— STATED TASK —
Leave the pictures out and quote every line from the start of the listing to the line with "W.node_tree.nodes['Background'].inputs[1].default_value = 1.2", inclusive.

● ● ●

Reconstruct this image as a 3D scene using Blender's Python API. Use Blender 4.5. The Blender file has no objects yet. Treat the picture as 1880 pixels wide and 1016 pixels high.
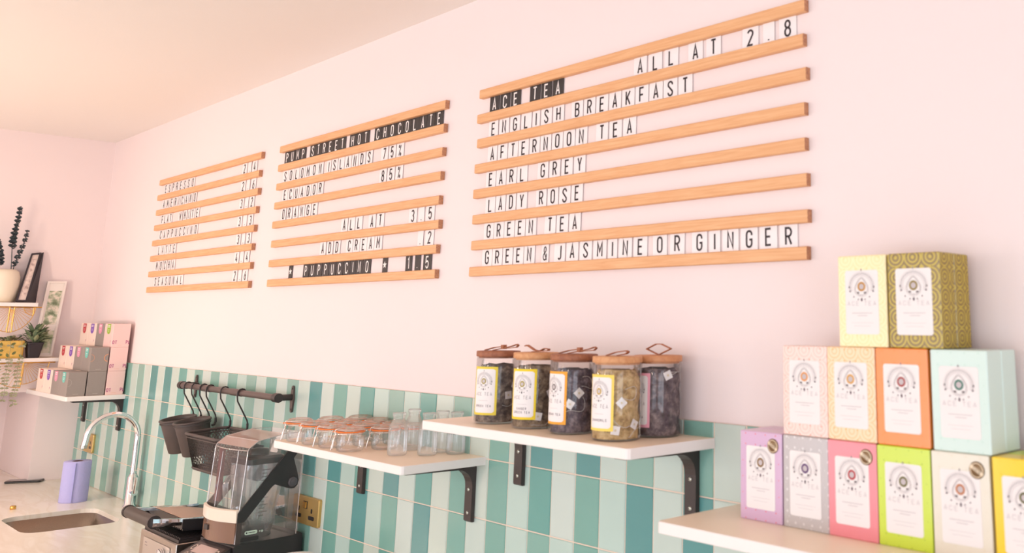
import bpy, math, random
from mathutils import Vector, Matrix
random.seed(7)
S = bpy.context.scene
COL = S.collection
R = math.radians
PI = math.pi
# ------------------------------------------------------------------ camera
CAMP = Vector((4.7079, -1.2019, 1.5422))
yaw, pitch, roll = -0.7494, 0.2018, 0.0045
fw = Vector((math.sin(yaw)*math.cos(pitch), math.cos(yaw)*math.cos(pitch), math.sin(pitch)))
rt = fw.cross(Vector((0, 0, 1))).normalized(); up = rt.cross(fw)
r2 = math.cos(roll)*rt + math.sin(roll)*up
u2 = -math.sin(roll)*rt + math.cos(roll)*up
cd = bpy.data.cameras.new('camera'); cam = bpy.data.objects.new('camera', cd); COL.objects.link(cam)
M = Matrix((r2, u2, -fw)).transposed().to_4x4(); M.translation = CAMP
cam.matrix_world = M
cd.sensor_width = 36; cd.sensor_fit = 'HORIZONTAL'
cd.lens = 36*1732.87/1880
cd.shift_x = (940-1309.1)/1880; cd.shift_y = (235.4-508)/1880
cd.clip_start = 0.02
cd.dof.use_dof = True; cd.dof.focus_distance = 2.8; cd.dof.aperture_fstop = 6.3
S.camera = cam
# ------------------------------------------------------------------ world, lights, exposure
S.view_settings.view_transform = 'Standard'; S.view_settings.look = 'None'
try: S.cycles.transparent_max_bounces = 40
except Exception: pass
S.view_settings.gamma = 1; S.view_settings.use_curve_mapping = False
S.view_settings.exposure = 0.03
W = bpy.data.worlds.new('world'); S.world = W; W.use_nodes = True
W.node_tree.nodes['Background'].inputs[0].default_value = (0.62, 0.78, 1, 1)
W.node_tree.nodes['Background'].inputs[1].default_value = 1.2

def area(name, loc, rot, sx, sy, power, col):
    l = bpy.data.lights.new(name, 'AREA'); l.shape = 'RECTANGLE'; l.size = sx; l.size_y = sy
    l.energy = power; l.color = col
    o = bpy.data.objects.new(name, l); COL.objects.link(o); o.location = loc; o.rotation_euler = rot
    return o
# daylight entering through the two shop windows opposite the tiled wall and the glazed end wall
WINX = [(.55, 2.25), (2.75, 4.45), (4.95, 6.65)]
for (a_, c_), p_ in zip(WINX, (29, 27, 23)):
    area('window_daylight', ((a_+c_)/2, -4.12, 1.25), (R(90), 0, 0), 1.7, 1.7, p_, (.88, .95, 1))
area('window_daylight', (7.34, -2.2, 1.25), (R(90), 0, R(90)), 2.4, 1.7, 50, (.88, .95, 1))
LAMPS = [(1.35, -1.75, 1.75), (.95, -1.12, 1.52), (1.9, -2.3, 1.75), (3.1, -2.4, 1.85), (4.3, -2.4, 1.9)]  # second one is added, out of view, to brighten the lower left
LAMPP = [9, 11, 7, 4, 3]
for (x, y, z), p in zip(LAMPS, LAMPP):
    l = bpy.data.lights.new('pendant_bulb_light', 'POINT'); l.energy = p; l.color = (1, .80, .62); l.shadow_soft_size = .045
    o = bpy.data.objects.new('pendant_bulb_light', l); COL.objects.link(o); o.location = (x, y, z-.15)

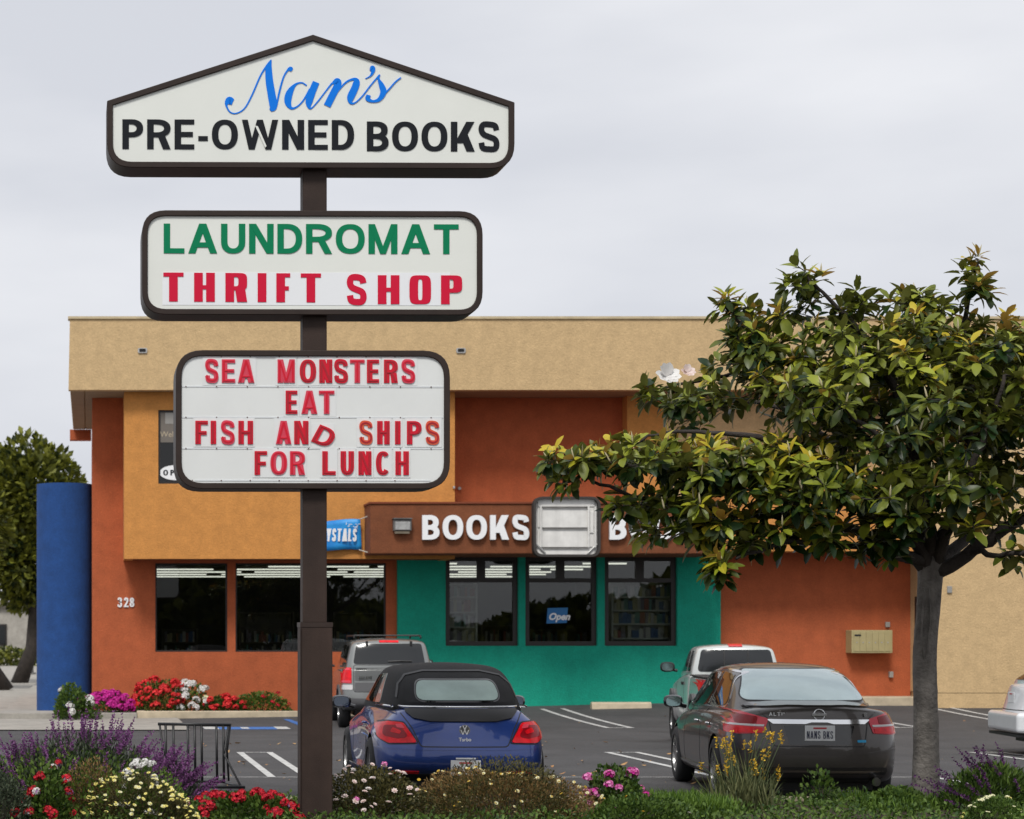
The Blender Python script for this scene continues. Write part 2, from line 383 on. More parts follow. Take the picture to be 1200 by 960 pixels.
mat('clear_rail', (.66, .69, .70), .4)
mat('rail_clip', (.16, .10, .09), .5)
mat('clear_tile', (.75, .77, .765), .25)
mat('window_frame', (.018, .014, .012), .5)
mat('interior', (.06, .06, .056), .9, var=.2, vscale=2)
mat('interior_floor', (.05, .045, .04), .7)
mat('cabinet_frame', (.055, .05, .047), .7, spec=.2)
mat('tube_light', (.9, .9, .85), .5, emis=(1, .98, .86), es=1.5)
mat('shelf_white', (.80, .80, .74), .6)
mat('shelf_dark', (.16, .14, .12), .6)
mat('white_plastic', (.86, .87, .88), .35)
mat('letter_side', (.10, .09, .09), .5)
mat('galv', (.40, .40, .39), .5, metal=.4, var=.2, vscale=10)
mat('galv_dark', (.15, .145, .14), .55, metal=.4, var=.3, vscale=8)
mat('cabinet_white', (.76, .75, .72), .6, var=.08, vscale=5, streak=.12)
mat('banner_blue', (.010, .21, .62), .5, var=.2, vscale=3, col2=(.02, .33, .75))
mat('rope', (.6, .58, .5), .9)
mat('mailbox', (.40, .34, .17), .5, var=.06, vscale=6)
mat('grey_box', (.30, .29, .27), .6)
mat('black_metal', (.012, .012, .013), .45)
mat('poster_blue', (.012, .16, .42), .5)
for i, c in enumerate([(.42, .16, .13), (.13, .22, .40), (.60, .55, .34), (.2, .36, .34), (.7, .69, .64), (.32, .29, .33), (.6, .58, .5), (.14, .14, .15)]): mat('book_%d' % i, c, .6)
glass_mat('pane_glass', (.66, .68, .67), 1.)
glass_mat('pane_dark', (.16, .17, .18), .95)
# ---------------------------------------------------------------- ground
def G(x, y):
    t = min(1.25, max(0., (y - 36) / 8.5)); a = min(.29, max(-.03, -.04 + .0255 * x))
    far = 0
    return (a * t * t if y < 44.5 else a) - .02 * max(0, min(1, (y - 44.5) / 20)) * 0 + far
def sheet(name, xs, ys, m, dz=0., kind='structure'):
    bm = bmesh.new(); g = [[bm.verts.new((x, y, G(x, y) + dz)) for x in xs] for y in ys]
    for j in range(len(ys) - 1):
        for i in range(len(xs) - 1): bm.faces.new((g[j][i], g[j][i + 1], g[j + 1][i + 1], g[j + 1][i]))
    o = obj(name, bm, m, smooth=True); o['kind'] = kind; return o
def fr(a, b, n): return [a + (b - a) * i / n for i in range(n + 1)]
sheet('ground', [-1500, -400, -100, -30] + fr(-10, 30, 20) + [60, 150, 500, 1500], [-400, -100, -20, 0, 12, 20] + fr(24, 36, 4) + fr(36.5, 46, 19) + [60, 90, 150, 300, 800, 2500], 'asphalt')
# pavement running back beside the building on the left
sheet('pavement', [-1.9, -.62, .6], [44, 50, 60, 75, 90], 'concrete', .10)
sheet('pavement', fr(-40, -1.9, 4), [36, 44, 50, 60, 75, 90, 140], 'concrete', .006)
sheet('pavement', [-1.9, -.5, .9, 1.85], [37.2, 39, 40.5, 42.55], 'concrete', .02)
def paint(name, pts, m, w, seg=10):
    """strip of paint on the ground between two points"""
    (xa, ya), (xb, yb) = pts; d = Vector((xb - xa, yb - ya)).normalized(); n = Vector((-d.y, d.x)) * w / 2; bm = bmesh.new(); pr = None
    for i in range(seg + 1):
        t = i / seg; x, y = xa + (xb - xa) * t, ya + (yb - ya) * t
        v = [bm.verts.new((x + n.x * s, y + n.y * s, G(x + n.x * s, y + n.y * s) + .006)) for s in (-1, 1)]
        if pr: bm.faces.new((pr[0], pr[1], v[1], v[0]))
        pr = v
    o = obj(name, bm, m, smooth=True); o['kind'] = 'structure'; return o
def hairpin(x, y0, y1, gap=.44, end=True):
    paint('parking_line', ((x, y0), (x, y1)), 'paint_white', .10); paint('parking_line', ((x + gap, y0), (x + gap, y1)), 'paint_white', .10)
    if end: paint('parking_line', ((x + .05, y0 + .05 if end == 1 else y1 - .05), (x + gap - .05, y0 + .05 if end == 1 else y1 - .05)), 'paint_white', .09, 2)
for k in range(-1, 3): hairpin(9.75 + 8.2 * k, 38.0, 43.6) if k >= 0 else None
hairpin(20.6, 38.0, 43.2); hairpin(15.2, 38.0, 43.2)
for x in (2.25, 7.75, 13.2, 15.4, 18.3): hairpin(x, 25.0, 30.3, end=2)
paint('parking_line', ((-2, 24.95), (24, 24.95)), 'paint_white', .05, 20)
for x in (10.4, 12.8, 17.9): hairpin(x, 19.4, 24.9, end=0)
paint('disabled_bay_marking', ((2.15, 38.1), (3.75, 38.1)), 'paint_blue', .95)
paint('disabled_bay_marking', ((2.15, 38.1), (2.42, 38.1)), 'paint_white', .93, 2).location.z = .004
paint('disabled_bay_marking', ((3.5, 38.1), (3.75, 38.1)), 'paint_white', .93, 2).location.z = .004
paint('disabled_bay_marking', ((2.85, 38.1), (3.0, 38.1)), 'paint_white', .6, 2).location.z = .004
paint('parking_line', ((4.05, 41.6), (4.15, 38.0)), 'paint_blue', .14)
# wheel stops
def wheel_stop(px0, px1, Y, label):
    x0, x1 = PX2(px0, Y), PX2(px1, Y); z = G((x0 + x1) / 2, Y)
    bm = bmesh.new(); pf = [(Y, z - .03), (Y + .02, z + .10), (Y + .05, z + .14), (Y + .13, z + .14), (Y + .17, z + .10), (Y + .2, z - .03)]
    a = [bm.verts.new((x0, y, q)) for y, q in pf]; b = [bm.verts.new((x1, y, q)) for y, q in pf]
    bm.faces.new(a); bm.faces.new(b[::-1])
    for i in range(6): bm.faces.new((a[i], b[i], b[(i + 1) % 6], a[(i + 1) % 6]))
    tag(obj('wheel_stop', bm, 'kerb', bevel=.008), label, 'wheel stop', 'concrete wheel stops before the building')
wheel_stop(694, 764, 43.3, 'pale concrete wheel stop in the bay before the green wall')
wheel_stop(1150, 1222, 43.3, 'pale concrete wheel stop in the bay before the tan wing at the right edge')
# leaf litter on the asphalt
mat('dry_leaf', (.34, .15, .06), .8, var=.4, vscale=4, col2=(.5, .33, .14))
bm = bmesh.new()
for i in range(130):
    if i < 40: x, y = R.uniform(5.3, 8.6), R.uniform(23.5, 33)
    elif i < 70: x, y = R.uniform(1.6, 4.6), R.uniform(23, 33)
    else: x, y = R.uniform(1, 18), R.uniform(22, 43)
    s = R.uniform(.02, .055) if i < 70 else R.uniform(.012, .03); a = R.uniform(0, 6.3); z = G(x, y) + .008; u = Vector((cos(a), sin(a), R.uniform(-.1, .4))); v = Vector((-sin(a), cos(a), R.uniform(.0, .3)))
    p = Vector((x, y, z + .006)); vs = [bm.verts.new(p + u * s * c + v * s * d * .5 + Vector((0, 0, e * s))) for c, d, e in ((-1, 0, .2), (-.3, -.7, .0), (.5, -.6, 0), (1.1, 0, .3), (.5, .6, .25), (-.3, .7, .2))]
    bm.faces.new(vs[:4]); bm.faces.new([vs[0], vs[3], vs[4], vs[5]])
obj('leaf_litter', bm, 'dry_leaf')['kind'] = 'stuff'
# ---------------------------------------------------------------- the building
B = thing('shop_building', 'two-storey stucco shop building in tan, mustard, brick red and green behind the car park', 'building', (9, 44.5, 0))
YW, YF, YM = 44.5, 43.05, 43.4
def bobj(name, bm, m, **k): return obj(name, bm, m, B, **k)
# fascia, roof and soffit
zt, zb = PZ2(374, YF), PZ2(457, YF)
bm = bmesh.new()
v = box(bm, -.42, 34, YF, YF + .25, zb, zt)
for q in (0, 3): v[q].co.x -= .03
bobj('fascia', bm, 'stucco_tan')
bobj('roof', BB(-.42, 34, YF + .252, 51.68, zb + .05, zt - .12), 'stucco_tan')
bobj('roof_edge_strip', BB(-.46, 34, YF - .035, YF + .30, zt + .002, zt + .055), 'metal_cap')
bm = bmesh.new(); box(bm, -.40, -.12, YF + .252, 51.29, zb + .002, zb + .048); box(bm, -.095, 34, YF + .252, 51.29, zb + .002, zb + .048)
bobj('soffit', bm, 'soffit')
bobj('soffit_beam', BB(-.50, .04, 51.3, 51.7, zb - .26, zb - .002), 'stucco_red')
# vents in the fascia
for px in (167, 540):
    c = P3(px, 411, YF); bm = bmesh.new(); ring_prism(bm, rpoly(rect(c.x - .10, c.z - .055, c.x + .10, c.z + .055), .03, 2), rpoly(rect(c.x - .07, c.z - .035, c.x + .07, c.z + .035), .02, 2), YF - .03, YF)
    f = bobj('vent', bm, 'galv'); bm = BB(c.x - .069, c.x + .069, YF - .004, YF - .001, c.z - .034, c.z + .034); obj('opening', bm, 'black_metal', f)
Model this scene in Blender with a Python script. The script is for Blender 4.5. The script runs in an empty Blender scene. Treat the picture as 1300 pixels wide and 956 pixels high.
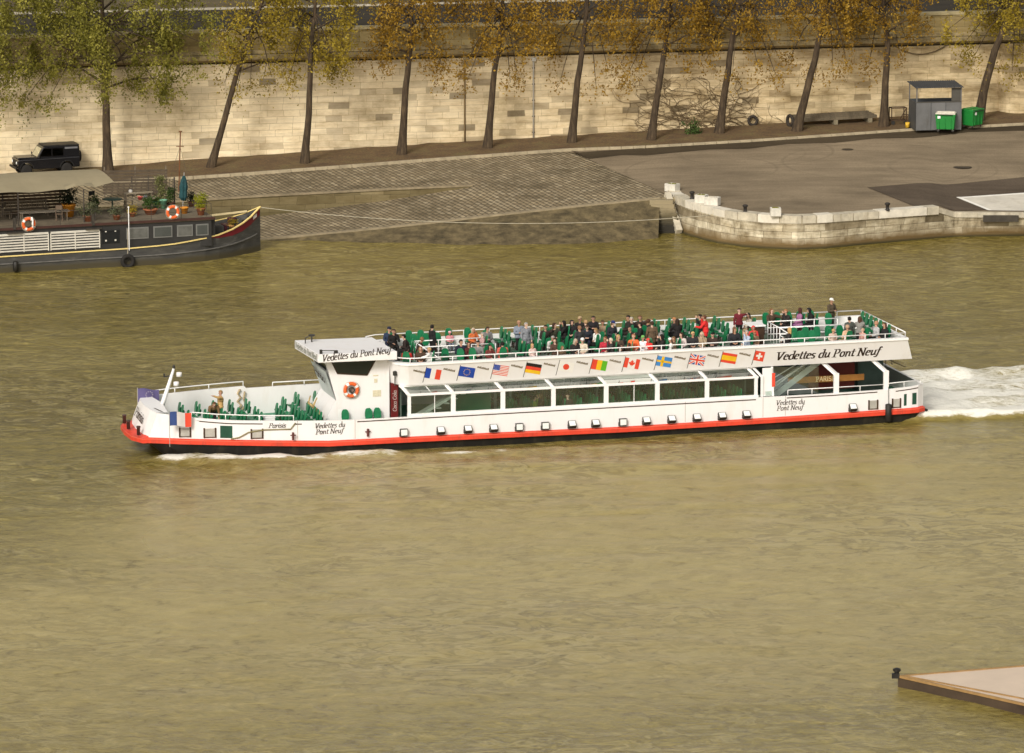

● ● ●

— CORRECT RESULT —
Reconstruct this image as a 3D scene using Blender's Python API. Use Blender 4.5. The Blender file has no objects yet. Treat the picture as 1880 pixels wide and 1016 pixels high.
import bpy, math, random
from mathutils import Vector, Matrix
random.seed(7)
S = bpy.context.scene
COL = S.collection
R = math.radians
PI = math.pi
# ------------------------------------------------------------------ camera
CAMP = Vector((4.7079, -1.2019, 1.5422))
yaw, pitch, roll = -0.7494, 0.2018, 0.0045
fw = Vector((math.sin(yaw)*math.cos(pitch), math.cos(yaw)*math.cos(pitch), math.sin(pitch)))
rt = fw.cross(Vector((0, 0, 1))).normalized(); up = rt.cross(fw)
r2 = math.cos(roll)*rt + math.sin(roll)*up
u2 = -math.sin(roll)*rt + math.cos(roll)*up
cd = bpy.data.cameras.new('camera'); cam = bpy.data.objects.new('camera', cd); COL.objects.link(cam)
M = Matrix((r2, u2, -fw)).transposed().to_4x4(); M.translation = CAMP
cam.matrix_world = M
cd.sensor_width = 36; cd.sensor_fit = 'HORIZONTAL'
cd.lens = 36*1732.87/1880
cd.shift_x = (940-1309.1)/1880; cd.shift_y = (235.4-508)/1880
cd.clip_start = 0.02
cd.dof.use_dof = True; cd.dof.focus_distance = 2.8; cd.dof.aperture_fstop = 6.3
S.camera = cam
# ------------------------------------------------------------------ world, lights, exposure
S.view_settings.view_transform = 'Standard'; S.view_settings.look = 'None'
try: S.cycles.transparent_max_bounces = 40
except Exception: pass
S.view_settings.gamma = 1; S.view_settings.use_curve_mapping = False
S.view_settings.exposure = 0.03
W = bpy.data.worlds.new('world'); S.world = W; W.use_nodes = True
W.node_tree.nodes['Background'].inputs[0].default_value = (0.62, 0.78, 1, 1)
W.node_tree.nodes['Background'].inputs[1].default_value = 1.2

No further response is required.